* START Data excerpt *

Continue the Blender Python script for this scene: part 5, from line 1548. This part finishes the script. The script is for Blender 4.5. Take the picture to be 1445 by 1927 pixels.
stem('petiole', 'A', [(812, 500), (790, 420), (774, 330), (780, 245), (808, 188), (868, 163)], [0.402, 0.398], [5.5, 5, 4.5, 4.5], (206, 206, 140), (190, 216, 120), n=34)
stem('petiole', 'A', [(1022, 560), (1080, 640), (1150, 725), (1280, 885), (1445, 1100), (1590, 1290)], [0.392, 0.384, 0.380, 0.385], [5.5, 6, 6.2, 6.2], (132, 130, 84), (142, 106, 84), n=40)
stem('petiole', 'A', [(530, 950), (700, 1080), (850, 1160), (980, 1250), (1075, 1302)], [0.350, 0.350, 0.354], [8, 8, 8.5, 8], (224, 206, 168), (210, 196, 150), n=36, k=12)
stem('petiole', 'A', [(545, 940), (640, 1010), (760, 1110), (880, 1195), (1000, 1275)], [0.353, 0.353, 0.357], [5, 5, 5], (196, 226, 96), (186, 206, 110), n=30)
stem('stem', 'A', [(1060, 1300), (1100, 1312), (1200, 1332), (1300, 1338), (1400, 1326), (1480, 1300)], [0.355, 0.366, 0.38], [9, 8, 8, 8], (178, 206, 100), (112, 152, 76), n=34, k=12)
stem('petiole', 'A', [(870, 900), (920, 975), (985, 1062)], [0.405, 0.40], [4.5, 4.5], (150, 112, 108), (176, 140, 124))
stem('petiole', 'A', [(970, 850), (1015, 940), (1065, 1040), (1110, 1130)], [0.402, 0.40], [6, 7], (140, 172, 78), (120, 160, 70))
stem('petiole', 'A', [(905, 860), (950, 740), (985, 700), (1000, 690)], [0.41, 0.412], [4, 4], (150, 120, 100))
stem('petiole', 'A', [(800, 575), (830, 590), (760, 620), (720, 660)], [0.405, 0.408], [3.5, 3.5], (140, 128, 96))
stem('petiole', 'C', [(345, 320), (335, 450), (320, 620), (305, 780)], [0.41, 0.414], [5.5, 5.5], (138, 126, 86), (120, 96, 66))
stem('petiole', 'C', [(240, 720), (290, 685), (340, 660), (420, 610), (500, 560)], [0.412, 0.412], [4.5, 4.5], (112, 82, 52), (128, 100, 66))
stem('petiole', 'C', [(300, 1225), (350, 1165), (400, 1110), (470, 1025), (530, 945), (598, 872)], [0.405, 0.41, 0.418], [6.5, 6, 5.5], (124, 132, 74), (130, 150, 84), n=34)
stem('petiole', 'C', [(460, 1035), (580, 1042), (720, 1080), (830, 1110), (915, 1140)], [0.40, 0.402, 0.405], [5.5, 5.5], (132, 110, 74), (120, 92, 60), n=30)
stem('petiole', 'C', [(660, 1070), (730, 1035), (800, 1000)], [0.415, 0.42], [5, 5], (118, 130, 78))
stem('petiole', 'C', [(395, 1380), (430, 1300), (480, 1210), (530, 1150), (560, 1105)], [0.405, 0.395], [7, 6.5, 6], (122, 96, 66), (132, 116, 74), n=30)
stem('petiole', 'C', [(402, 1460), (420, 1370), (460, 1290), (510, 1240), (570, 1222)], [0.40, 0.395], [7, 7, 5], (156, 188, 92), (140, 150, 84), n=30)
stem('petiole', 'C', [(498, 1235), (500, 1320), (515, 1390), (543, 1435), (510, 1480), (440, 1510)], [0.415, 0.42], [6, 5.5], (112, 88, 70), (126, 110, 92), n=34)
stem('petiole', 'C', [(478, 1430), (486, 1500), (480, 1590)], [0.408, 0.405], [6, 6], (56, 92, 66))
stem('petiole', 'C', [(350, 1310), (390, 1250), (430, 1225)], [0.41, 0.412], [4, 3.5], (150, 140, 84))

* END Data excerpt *

__Task prompt__
Faithfully transcribe the whole of the data.

__Correct output__
Continue the Blender Python script for this scene: part 5, from line 1548. This part finishes the script. The script is for Blender 4.5. Take the picture to be 1445 by 1927 pixels.
stem('petiole', 'A', [(812, 500), (790, 420), (774, 330), (780, 245), (808, 188), (868, 163)], [0.402, 0.398], [5.5, 5, 4.5, 4.5], (206, 206, 140), (190, 216, 120), n=34)
stem('petiole', 'A', [(1022, 560), (1080, 640), (1150, 725), (1280, 885), (1445, 1100), (1590, 1290)], [0.392, 0.384, 0.380, 0.385], [5.5, 6, 6.2, 6.2], (132, 130, 84), (142, 106, 84), n=40)
stem('petiole', 'A', [(530, 950), (700, 1080), (850, 1160), (980, 1250), (1075, 1302)], [0.350, 0.350, 0.354], [8, 8, 8.5, 8], (224, 206, 168), (210, 196, 150), n=36, k=12)
stem('petiole', 'A', [(545, 940), (640, 1010), (760, 1110), (880, 1195), (1000, 1275)], [0.353, 0.353, 0.357], [5, 5, 5], (196, 226, 96), (186, 206, 110), n=30)
stem('stem', 'A', [(1060, 1300), (1100, 1312), (1200, 1332), (1300, 1338), (1400, 1326), (1480, 1300)], [0.355, 0.366, 0.38], [9, 8, 8, 8], (178, 206, 100), (112, 152, 76), n=34, k=12)
stem('petiole', 'A', [(870, 900), (920, 975), (985, 1062)], [0.405, 0.40], [4.5, 4.5], (150, 112, 108), (176, 140, 124))
stem('petiole', 'A', [(970, 850), (1015, 940), (1065, 1040), (1110, 1130)], [0.402, 0.40], [6, 7], (140, 172, 78), (120, 160, 70))
stem('petiole', 'A', [(905, 860), (950, 740), (985, 700), (1000, 690)], [0.41, 0.412], [4, 4], (150, 120, 100))
stem('petiole', 'A', [(800, 575), (830, 590), (760, 620), (720, 660)], [0.405, 0.408], [3.5, 3.5], (140, 128, 96))
stem('petiole', 'C', [(345, 320), (335, 450), (320, 620), (305, 780)], [0.41, 0.414], [5.5, 5.5], (138, 126, 86), (120, 96, 66))
stem('petiole', 'C', [(240, 720), (290, 685), (340, 660), (420, 610), (500, 560)], [0.412, 0.412], [4.5, 4.5], (112, 82, 52), (128, 100, 66))
stem('petiole', 'C', [(300, 1225), (350, 1165), (400, 1110), (470, 1025), (530, 945), (598, 872)], [0.405, 0.41, 0.418], [6.5, 6, 5.5], (124, 132, 74), (130, 150, 84), n=34)
stem('petiole', 'C', [(460, 1035), (580, 1042), (720, 1080), (830, 1110), (915, 1140)], [0.40, 0.402, 0.405], [5.5, 5.5], (132, 110, 74), (120, 92, 60), n=30)
stem('petiole', 'C', [(660, 1070), (730, 1035), (800, 1000)], [0.415, 0.42], [5, 5], (118, 130, 78))
stem('petiole', 'C', [(395, 1380), (430, 1300), (480, 1210), (530, 1150), (560, 1105)], [0.405, 0.395], [7, 6.5, 6], (122, 96, 66), (132, 116, 74), n=30)
stem('petiole', 'C', [(402, 1460), (420, 1370), (460, 1290), (510, 1240), (570, 1222)], [0.40, 0.395], [7, 7, 5], (156, 188, 92), (140, 150, 84), n=30)
stem('petiole', 'C', [(498, 1235), (500, 1320), (515, 1390), (543, 1435), (510, 1480), (440, 1510)], [0.415, 0.42], [6, 5.5], (112, 88, 70), (126, 110, 92), n=34)
stem('petiole', 'C', [(478, 1430), (486, 1500), (480, 1590)], [0.408, 0.405], [6, 6], (56, 92, 66))
stem('petiole', 'C', [(350, 1310), (390, 1250), (430, 1225)], [0.41, 0.412], [4, 3.5], (150, 140, 84))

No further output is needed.